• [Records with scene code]
# # # #

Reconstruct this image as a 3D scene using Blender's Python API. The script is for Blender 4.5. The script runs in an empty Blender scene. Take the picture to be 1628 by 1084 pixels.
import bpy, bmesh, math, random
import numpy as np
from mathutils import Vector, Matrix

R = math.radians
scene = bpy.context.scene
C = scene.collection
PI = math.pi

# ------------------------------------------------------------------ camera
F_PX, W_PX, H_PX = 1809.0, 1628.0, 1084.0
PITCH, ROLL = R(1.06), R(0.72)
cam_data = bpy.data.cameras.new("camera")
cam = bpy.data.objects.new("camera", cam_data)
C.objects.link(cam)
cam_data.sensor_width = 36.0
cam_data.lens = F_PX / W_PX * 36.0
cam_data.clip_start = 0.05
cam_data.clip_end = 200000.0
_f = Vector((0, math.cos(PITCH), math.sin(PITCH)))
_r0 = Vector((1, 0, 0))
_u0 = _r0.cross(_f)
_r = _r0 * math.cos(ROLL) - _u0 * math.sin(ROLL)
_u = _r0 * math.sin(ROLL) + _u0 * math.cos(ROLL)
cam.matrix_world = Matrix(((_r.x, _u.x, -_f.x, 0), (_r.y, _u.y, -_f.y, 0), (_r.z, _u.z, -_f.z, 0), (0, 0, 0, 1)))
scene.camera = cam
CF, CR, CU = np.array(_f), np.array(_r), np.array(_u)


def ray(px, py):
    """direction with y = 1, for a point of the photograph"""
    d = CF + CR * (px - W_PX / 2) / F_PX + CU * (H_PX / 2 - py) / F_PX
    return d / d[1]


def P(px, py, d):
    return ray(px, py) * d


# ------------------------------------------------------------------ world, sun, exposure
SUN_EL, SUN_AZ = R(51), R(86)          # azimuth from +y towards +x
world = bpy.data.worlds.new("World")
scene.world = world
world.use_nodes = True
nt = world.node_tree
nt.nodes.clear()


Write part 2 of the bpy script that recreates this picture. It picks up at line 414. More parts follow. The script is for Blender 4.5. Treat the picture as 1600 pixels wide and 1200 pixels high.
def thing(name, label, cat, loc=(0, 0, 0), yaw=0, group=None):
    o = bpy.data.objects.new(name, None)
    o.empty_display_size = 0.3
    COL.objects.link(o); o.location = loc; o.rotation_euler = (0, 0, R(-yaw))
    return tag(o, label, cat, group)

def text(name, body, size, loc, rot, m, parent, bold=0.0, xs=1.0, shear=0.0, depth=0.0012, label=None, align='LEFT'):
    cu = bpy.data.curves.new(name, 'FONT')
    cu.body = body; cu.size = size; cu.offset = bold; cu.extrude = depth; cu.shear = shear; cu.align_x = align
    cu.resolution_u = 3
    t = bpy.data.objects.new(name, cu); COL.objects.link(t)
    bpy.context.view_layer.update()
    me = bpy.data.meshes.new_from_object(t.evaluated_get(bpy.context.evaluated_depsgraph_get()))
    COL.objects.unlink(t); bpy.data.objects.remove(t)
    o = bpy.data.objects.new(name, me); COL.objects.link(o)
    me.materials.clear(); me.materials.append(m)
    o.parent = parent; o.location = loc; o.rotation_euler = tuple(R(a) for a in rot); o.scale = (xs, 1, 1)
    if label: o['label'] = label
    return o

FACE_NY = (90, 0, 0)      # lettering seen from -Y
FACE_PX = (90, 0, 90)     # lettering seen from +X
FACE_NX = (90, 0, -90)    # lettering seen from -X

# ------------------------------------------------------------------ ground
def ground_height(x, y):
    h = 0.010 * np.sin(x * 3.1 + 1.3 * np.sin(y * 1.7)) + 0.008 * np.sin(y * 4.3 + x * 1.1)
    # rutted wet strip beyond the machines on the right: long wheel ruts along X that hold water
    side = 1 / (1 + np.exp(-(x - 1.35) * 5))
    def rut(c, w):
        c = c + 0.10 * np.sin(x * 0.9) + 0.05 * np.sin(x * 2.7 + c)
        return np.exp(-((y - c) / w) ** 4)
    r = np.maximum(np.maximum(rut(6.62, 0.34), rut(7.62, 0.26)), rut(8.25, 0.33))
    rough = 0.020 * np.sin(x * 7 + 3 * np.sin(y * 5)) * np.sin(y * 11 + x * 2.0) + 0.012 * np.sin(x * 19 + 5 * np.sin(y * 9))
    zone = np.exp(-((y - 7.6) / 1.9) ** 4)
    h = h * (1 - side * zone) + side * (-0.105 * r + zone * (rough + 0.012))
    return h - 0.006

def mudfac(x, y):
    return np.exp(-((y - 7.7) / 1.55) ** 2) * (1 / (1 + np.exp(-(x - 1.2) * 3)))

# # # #

• [The request] Transcribe the material exactly as it reads.

• [Solution for this exercise]
Reconstruct this image as a 3D scene using Blender's Python API. The script is for Blender 4.5. The script runs in an empty Blender scene. Take the picture to be 1628 by 1084 pixels.
import bpy, bmesh, math, random
import numpy as np
from mathutils import Vector, Matrix

R = math.radians
scene = bpy.context.scene
C = scene.collection
PI = math.pi

# ------------------------------------------------------------------ camera
F_PX, W_PX, H_PX = 1809.0, 1628.0, 1084.0
PITCH, ROLL = R(1.06), R(0.72)
cam_data = bpy.data.cameras.new("camera")
cam = bpy.data.objects.new("camera", cam_data)
C.objects.link(cam)
cam_data.sensor_width = 36.0
cam_data.lens = F_PX / W_PX * 36.0
cam_data.clip_start = 0.05
cam_data.clip_end = 200000.0
_f = Vector((0, math.cos(PITCH), math.sin(PITCH)))
_r0 = Vector((1, 0, 0))
_u0 = _r0.cross(_f)
_r = _r0 * math.cos(ROLL) - _u0 * math.sin(ROLL)
_u = _r0 * math.sin(ROLL) + _u0 * math.cos(ROLL)
cam.matrix_world = Matrix(((_r.x, _u.x, -_f.x, 0), (_r.y, _u.y, -_f.y, 0), (_r.z, _u.z, -_f.z, 0), (0, 0, 0, 1)))
scene.camera = cam
CF, CR, CU = np.array(_f), np.array(_r), np.array(_u)


def ray(px, py):
    """direction with y = 1, for a point of the photograph"""
    d = CF + CR * (px - W_PX / 2) / F_PX + CU * (H_PX / 2 - py) / F_PX
    return d / d[1]


def P(px, py, d):
    return ray(px, py) * d


# ------------------------------------------------------------------ world, sun, exposure
SUN_EL, SUN_AZ = R(51), R(86)          # azimuth from +y towards +x
world = bpy.data.worlds.new("World")
scene.world = world
world.use_nodes = True
nt = world.node_tree
nt.nodes.clear()


Write part 2 of the bpy script that recreates this picture. It picks up at line 414. More parts follow. The script is for Blender 4.5. Treat the picture as 1600 pixels wide and 1200 pixels high.
def thing(name, label, cat, loc=(0, 0, 0), yaw=0, group=None):
    o = bpy.data.objects.new(name, None)
    o.empty_display_size = 0.3
    COL.objects.link(o); o.location = loc; o.rotation_euler = (0, 0, R(-yaw))
    return tag(o, label, cat, group)

def text(name, body, size, loc, rot, m, parent, bold=0.0, xs=1.0, shear=0.0, depth=0.0012, label=None, align='LEFT'):
    cu = bpy.data.curves.new(name, 'FONT')
    cu.body = body; cu.size = size; cu.offset = bold; cu.extrude = depth; cu.shear = shear; cu.align_x = align
    cu.resolution_u = 3
    t = bpy.data.objects.new(name, cu); COL.objects.link(t)
    bpy.context.view_layer.update()
    me = bpy.data.meshes.new_from_object(t.evaluated_get(bpy.context.evaluated_depsgraph_get()))
    COL.objects.unlink(t); bpy.data.objects.remove(t)
    o = bpy.data.objects.new(name, me); COL.objects.link(o)
    me.materials.clear(); me.materials.append(m)
    o.parent = parent; o.location = loc; o.rotation_euler = tuple(R(a) for a in rot); o.scale = (xs, 1, 1)
    if label: o['label'] = label
    return o

FACE_NY = (90, 0, 0)      # lettering seen from -Y
FACE_PX = (90, 0, 90)     # lettering seen from +X
FACE_NX = (90, 0, -90)    # lettering seen from -X

# ------------------------------------------------------------------ ground
def ground_height(x, y):
    h = 0.010 * np.sin(x * 3.1 + 1.3 * np.sin(y * 1.7)) + 0.008 * np.sin(y * 4.3 + x * 1.1)
    # rutted wet strip beyond the machines on the right: long wheel ruts along X that hold water
    side = 1 / (1 + np.exp(-(x - 1.35) * 5))
    def rut(c, w):
        c = c + 0.10 * np.sin(x * 0.9) + 0.05 * np.sin(x * 2.7 + c)
        return np.exp(-((y - c) / w) ** 4)
    r = np.maximum(np.maximum(rut(6.62, 0.34), rut(7.62, 0.26)), rut(8.25, 0.33))
    rough = 0.020 * np.sin(x * 7 + 3 * np.sin(y * 5)) * np.sin(y * 11 + x * 2.0) + 0.012 * np.sin(x * 19 + 5 * np.sin(y * 9))
    zone = np.exp(-((y - 7.6) / 1.9) ** 4)
    h = h * (1 - side * zone) + side * (-0.105 * r + zone * (rough + 0.012))
    return h - 0.006

def mudfac(x, y):
    return np.exp(-((y - 7.7) / 1.55) ** 2) * (1 / (1 + np.exp(-(x - 1.2) * 3)))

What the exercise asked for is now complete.